TASK GOAL: Quote the whole listing exactly. Leave the pictures out of your copy.

**** DATASET EXTRACT

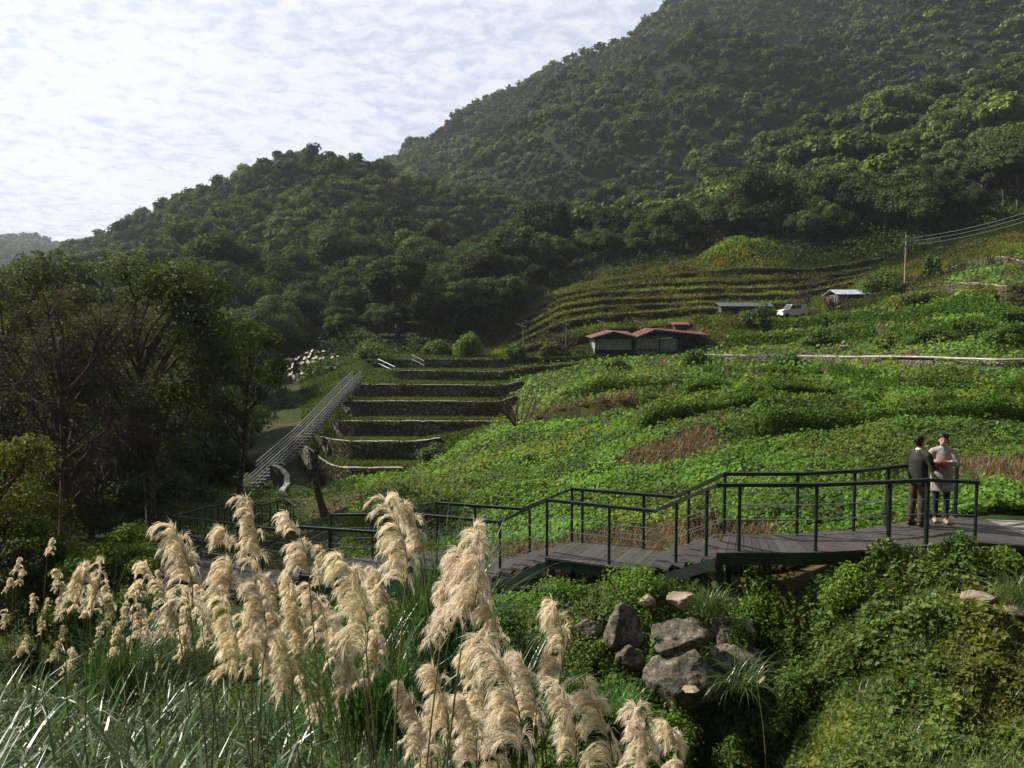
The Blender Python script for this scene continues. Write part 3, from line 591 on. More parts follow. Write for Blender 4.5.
for gi, segs in enumerate([[(0,1),(1,2),(2,3),(3,4)],[(5,6)],[(7,8)],[(9,10)],[(11,12)]]):
    mb = MB(); bm_ = MB()
    for a, b in segs:
        p0, q0 = outward(ST[a][0], ST[a][1], .10); p1, q1 = outward(ST[b][0], ST[b][1], .10)
        L_ = np.linalg.norm((p0+q0)/2-(p1+q1)/2); n = max(2, int(L_/.125))
        for i in range(n):
            t0, t1 = (i+.03)/n, (i+.97)/n; c = rng.uniform(.7, 1.25); c = (c, c*rng.uniform(.95, 1.02), c*rng.uniform(.92, 1.03)); dz = rng.uniform(-.003, .003)
            A, B_, C_, D_ = p0+(p1-p0)*t0, p0+(p1-p0)*t1, q0+(q1-q0)*t1, q0+(q1-q0)*t0
            up = np.array([0, 0, dz]); dn = np.array([0, 0, -.035])
            mb.hexa([A+dn-o0, B_+dn-o0, C_+dn-o0, D_+dn-o0], [A+up-o0, B_+up-o0, C_+up-o0, D_+up-o0], c)
        for e0, e1 in ((p0, p1), (q0, q1)):
            i_ = unit((q0+q1-p0-p1))*(.05 if e0 is p0 else -.05)
            bar(bm_, e0+i_-o0+[0,0,-.13], e1+i_-o0+[0,0,-.13], .06, .17)
        for i in range(int(L_/1.5)+1):
            t = (i+.5)/(int(L_/1.5)+1); a_, b_ = p0+(p1-p0)*t, q0+(q1-q0)*t; bar(bm_, a_-o0+[0,0,-.15], b_-o0+[0,0,-.15], .05, .12)
    mb.build('deck', M['plank'], bwk); bm_.build('deck_frame', M['rail'], bwk)
for a, b in [(4,5),(6,7),(8,9),(10,11)]:
    p0, q0 = outward(ST[a][0], ST[a][1], .04); p1, q1 = outward(ST[b][0], ST[b][1], .04); n = 4; st_ = MB()
    for i in range(n):
        t0, t1 = i/n+.0, (i+1)/n+.02; zz = p0[2]+(p1[2]-p0[2])*(i+1)/(n+0)+.0*i
        zz = p0[2]+(p1[2]-p0[2])*(i+1)/(n+1)
        A, B_, C_, D_ = [v.copy() for v in (p0+(p1-p0)*t0, p0+(p1-p0)*t1, q0+(q1-q0)*t1, q0+(q1-q0)*t0)]
        for v in (A, B_, C_, D_): v[2] = zz
        tm = MB(); dn = np.array([0, 0, -.05]); tm.hexa([A+dn-o0, B_+dn-o0, C_+dn-o0, D_+dn-o0], [A-o0, B_-o0, C_-o0, D_-o0], (.9, .88, .85)); tm.build('stair_tread', M['plank'], bwk)
    for e0, e1 in ((p0, p1), (q0, q1)):
        st_ = MB(); bar(st_, e0-o0+[0,0,-.2], e1-o0+[0,0,-.2], .05, .2); st_.build('stair_stringer', M['rail'], bwk)
for px, j, t in [(779,3,.45),(861,2,.5),(897,1,.4),(722,3,.95),(600,5,.5),(660,5,.03),(548,5,.97),(460,7,.5),(340,9,.5),(430,7,.97),(230,11,.5)]:
    for side in (0, 1):
        a, b = ST[j][side], ST[j+1][side]; p = a+(b-a)*t; g = Ts(p[0], p[1]); c = MB()
        inn = unit(ST[j][1-side]-ST[j][side])*.12
        c.tube([p+inn+[0,0,-.2]-o0, [p[0]+inn[0]-o0[0], p[1]+inn[1]-o0[1], g-.3-o0[2]]], .055, 8); c.build('support_post', M['rail'], bwk)
# railings
def railing(side, lab, name='railing'):
    pts = [s[side]+np.array([0, 0, 1.1]) for s in ST]
    if side == 0: pts[0][2] = 1.02
    r = empty(name, tuple(ST[3][side]), 0, lab, 'railing', 'railings of the boardwalk'); o1 = np.array(r.location)
    hr = MB()
    for i in range(len(pts)-1):
        d = unit(pts[i+1]-pts[i])*.02; bar(hr, pts[i]-d-o1, pts[i+1]+d-o1, .085 if i not in (4,) else .08, .055+.001*(i % 2))
    hr.build('handrail', M['rail'], r)
    want = [977,928,890,817,740,708,678,611,547,500,487,409,388,330,300,262,200,150] if side == 0 else [957,888,855,798,725,690,645,583,572,530,476,437,415,372,331,298,240,180]
    allp = np.array([[512+F*p[0]/(p[1]*cp-(p[2]-CH)*sp), *p] for p in pts])
    for px in want:
        i = int(np.clip(np.searchsorted(-allp[:, 0], -px)-1, 0, len(pts)-2)); t = np.clip((allp[i, 0]-px)/(allp[i, 0]-allp[i+1, 0]), 0, 1)
        p = allp[i, 1:]*(1-t)+allp[i+1, 1:]*t; b_ = MB(); dz = p[2]-1.1-.18
        b_.tube([p-o1-[0,0,.01], [p[0]-o1[0], p[1]-o1[1], dz-o1[2]]], .029 if px not in (890, 928, 957, 888) else .04, 8, ph=pi/8); b_.build('rail_post', M['rail'], r)
    for hh in (.27, .52, .77):
        wv = MB()
        for i in range(len(pts)-1):
            wv.tube([pts[i]-[0,0,1.1-hh]-o1, pts[i+1]-[0,0,1.1-hh]-o1], .0075, 5)
        wv.build('rail_cable', M['wire'], r)
railing(0, 'near dark green railing along the camera side of the boardwalk'); railing(1, 'far dark green railing along the field side of the boardwalk')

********

SOLUTION FOR THIS EXERCISE:
The Blender Python script for this scene continues. Write part 3, from line 591 on. More parts follow. Write for Blender 4.5.
for gi, segs in enumerate([[(0,1),(1,2),(2,3),(3,4)],[(5,6)],[(7,8)],[(9,10)],[(11,12)]]):
    mb = MB(); bm_ = MB()
    for a, b in segs:
        p0, q0 = outward(ST[a][0], ST[a][1], .10); p1, q1 = outward(ST[b][0], ST[b][1], .10)
        L_ = np.linalg.norm((p0+q0)/2-(p1+q1)/2); n = max(2, int(L_/.125))
        for i in range(n):
            t0, t1 = (i+.03)/n, (i+.97)/n; c = rng.uniform(.7, 1.25); c = (c, c*rng.uniform(.95, 1.02), c*rng.uniform(.92, 1.03)); dz = rng.uniform(-.003, .003)
            A, B_, C_, D_ = p0+(p1-p0)*t0, p0+(p1-p0)*t1, q0+(q1-q0)*t1, q0+(q1-q0)*t0
            up = np.array([0, 0, dz]); dn = np.array([0, 0, -.035])
            mb.hexa([A+dn-o0, B_+dn-o0, C_+dn-o0, D_+dn-o0], [A+up-o0, B_+up-o0, C_+up-o0, D_+up-o0], c)
        for e0, e1 in ((p0, p1), (q0, q1)):
            i_ = unit((q0+q1-p0-p1))*(.05 if e0 is p0 else -.05)
            bar(bm_, e0+i_-o0+[0,0,-.13], e1+i_-o0+[0,0,-.13], .06, .17)
        for i in range(int(L_/1.5)+1):
            t = (i+.5)/(int(L_/1.5)+1); a_, b_ = p0+(p1-p0)*t, q0+(q1-q0)*t; bar(bm_, a_-o0+[0,0,-.15], b_-o0+[0,0,-.15], .05, .12)
    mb.build('deck', M['plank'], bwk); bm_.build('deck_frame', M['rail'], bwk)
for a, b in [(4,5),(6,7),(8,9),(10,11)]:
    p0, q0 = outward(ST[a][0], ST[a][1], .04); p1, q1 = outward(ST[b][0], ST[b][1], .04); n = 4; st_ = MB()
    for i in range(n):
        t0, t1 = i/n+.0, (i+1)/n+.02; zz = p0[2]+(p1[2]-p0[2])*(i+1)/(n+0)+.0*i
        zz = p0[2]+(p1[2]-p0[2])*(i+1)/(n+1)
        A, B_, C_, D_ = [v.copy() for v in (p0+(p1-p0)*t0, p0+(p1-p0)*t1, q0+(q1-q0)*t1, q0+(q1-q0)*t0)]
        for v in (A, B_, C_, D_): v[2] = zz
        tm = MB(); dn = np.array([0, 0, -.05]); tm.hexa([A+dn-o0, B_+dn-o0, C_+dn-o0, D_+dn-o0], [A-o0, B_-o0, C_-o0, D_-o0], (.9, .88, .85)); tm.build('stair_tread', M['plank'], bwk)
    for e0, e1 in ((p0, p1), (q0, q1)):
        st_ = MB(); bar(st_, e0-o0+[0,0,-.2], e1-o0+[0,0,-.2], .05, .2); st_.build('stair_stringer', M['rail'], bwk)
for px, j, t in [(779,3,.45),(861,2,.5),(897,1,.4),(722,3,.95),(600,5,.5),(660,5,.03),(548,5,.97),(460,7,.5),(340,9,.5),(430,7,.97),(230,11,.5)]:
    for side in (0, 1):
        a, b = ST[j][side], ST[j+1][side]; p = a+(b-a)*t; g = Ts(p[0], p[1]); c = MB()
        inn = unit(ST[j][1-side]-ST[j][side])*.12
        c.tube([p+inn+[0,0,-.2]-o0, [p[0]+inn[0]-o0[0], p[1]+inn[1]-o0[1], g-.3-o0[2]]], .055, 8); c.build('support_post', M['rail'], bwk)
# railings
def railing(side, lab, name='railing'):
    pts = [s[side]+np.array([0, 0, 1.1]) for s in ST]
    if side == 0: pts[0][2] = 1.02
    r = empty(name, tuple(ST[3][side]), 0, lab, 'railing', 'railings of the boardwalk'); o1 = np.array(r.location)
    hr = MB()
    for i in range(len(pts)-1):
        d = unit(pts[i+1]-pts[i])*.02; bar(hr, pts[i]-d-o1, pts[i+1]+d-o1, .085 if i not in (4,) else .08, .055+.001*(i % 2))
    hr.build('handrail', M['rail'], r)
    want = [977,928,890,817,740,708,678,611,547,500,487,409,388,330,300,262,200,150] if side == 0 else [957,888,855,798,725,690,645,583,572,530,476,437,415,372,331,298,240,180]
    allp = np.array([[512+F*p[0]/(p[1]*cp-(p[2]-CH)*sp), *p] for p in pts])
    for px in want:
        i = int(np.clip(np.searchsorted(-allp[:, 0], -px)-1, 0, len(pts)-2)); t = np.clip((allp[i, 0]-px)/(allp[i, 0]-allp[i+1, 0]), 0, 1)
        p = allp[i, 1:]*(1-t)+allp[i+1, 1:]*t; b_ = MB(); dz = p[2]-1.1-.18
        b_.tube([p-o1-[0,0,.01], [p[0]-o1[0], p[1]-o1[1], dz-o1[2]]], .029 if px not in (890, 928, 957, 888) else .04, 8, ph=pi/8); b_.build('rail_post', M['rail'], r)
    for hh in (.27, .52, .77):
        wv = MB()
        for i in range(len(pts)-1):
            wv.tube([pts[i]-[0,0,1.1-hh]-o1, pts[i+1]-[0,0,1.1-hh]-o1], .0075, 5)
        wv.build('rail_cable', M['wire'], r)
railing(0, 'near dark green railing along the camera side of the boardwalk'); railing(1, 'far dark green railing along the field side of the boardwalk')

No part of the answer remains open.